Junge Hoffnungsträger für den Kosovo
Der Kosovo hofft, dass der bisherige belgische Nationalspieler Adnan Januzaj (Manchester United, Borussia Dortmund und jetzt AFC Sunderland), der Nationalspieler Finnlands Perparim Hetemaj (Chievo), die Mitglieder der norwegischen Nationalmannschaft Valon Berisha (Red Bull Salzburg) und Veton Berisha (Greuther Fürth), oder der Nationalspieler Schwedens Arber Zeneli (Herennven), künftig für das neue FIFA-Mitglied Kosovo im Einsatz sein werden.
"Valon Berisha aus Norwegen und Arber Zeneli aus Schweden haben uns schon zugesagt. Sie werden demnächst für den Kosovo spielen", sagt Shala.
Für die Fußballer mit kosovarischen Wurzeln ist die Entscheidung für oder gegen die neue Nationalmannschaft nicht nur auf emotionaler Ebene schwierig. Auch finanziell stehen sie vor einem Dilemma: Spieler wie Granit Xhaka, Xherdan Shaqiri oder Adnan Januzaj haben attraktive Verträge mit Sponsoren der jeweiligen anderen Nationalmannschaften unterschrieben.
Im Kosovo hofft man, jüngere Talente wie Donis Avdijaj (FC Schalke und Sturm Graz), Albion Avdijaj (FC Vaduz) oder Dren Feka (Hamburger SV) zu überzeugen, für den FIFA-Neuling zu spielen.

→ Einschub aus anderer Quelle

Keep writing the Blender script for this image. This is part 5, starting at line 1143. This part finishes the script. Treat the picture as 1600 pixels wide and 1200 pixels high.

Für den 30-jährigen Mergim Mavraj (FC Köln) steht dagegen fest, dass er weiterhin für Albanien spielen werde. Er sei aber überzeugt, dass sich die jüngere Generation "für den Kosovo entscheiden wird".
Keine Spiele gegen Serbien und Bosnien-Herzegowina
Bei der WM-Qualifikation ist Kosovo in einer Gruppe mit starken Gegnern: Kroatien, Island, Ukraine, Türkei und Finnland. Nationaltrainer Albert Bunjaku weiß noch nicht, mit welchen Spielern er am 5. September bei der ersten Begegnung mit Finnland rechnen kann. "Wir werden alles geben, unser Ziel ist, uns so gut wie möglich zu präsentieren", sagt Teammanager Shala.
Immerhin stehen dem Kosovo schon jetzt mehrere gute Fußballer zur Verfügung - wie Torwart Samir Ujkani (AC Pisa), Enis Alushi (FC St. Pauli), Besar Halimi (Mainz 05), Bersant Celina (Manchester City) oder Fanol Perdedaj (1860 München).
Doch das kleine Balkan-Land steht vor großen wirtschaftlichen und politischen Problemen. Serbien und Bosnien-Herzegowina erkennen die Unabhängigkeit des Kosovo nicht an. Deswegen darf die kosovarische Nationalmannschaft keine Spiele gegen Serbien und Bosnien-Herzegowina bestreiten. Außerdem hat der Kosovo kein einziges Stadion, das die Standards für ein internationales Spiel erfüllt. Deshalb wird die kosovarische Nationalmannschaft ihr erstes Qualifikationsspiel als Gastgeber in der albanischen Stadt Shkoder bestreiten. Im Kosovo hofft man, dass das Stadion in der kosovarischen Hauptstadt Prishtina bis Juni 2017 fertig sein wird. Erst dann können sich auch die einheimischen Zuschauer im eigenen Land Qualifikationsspiele ansehen - mit oder ohne Xhaka, Shaqiri und Co.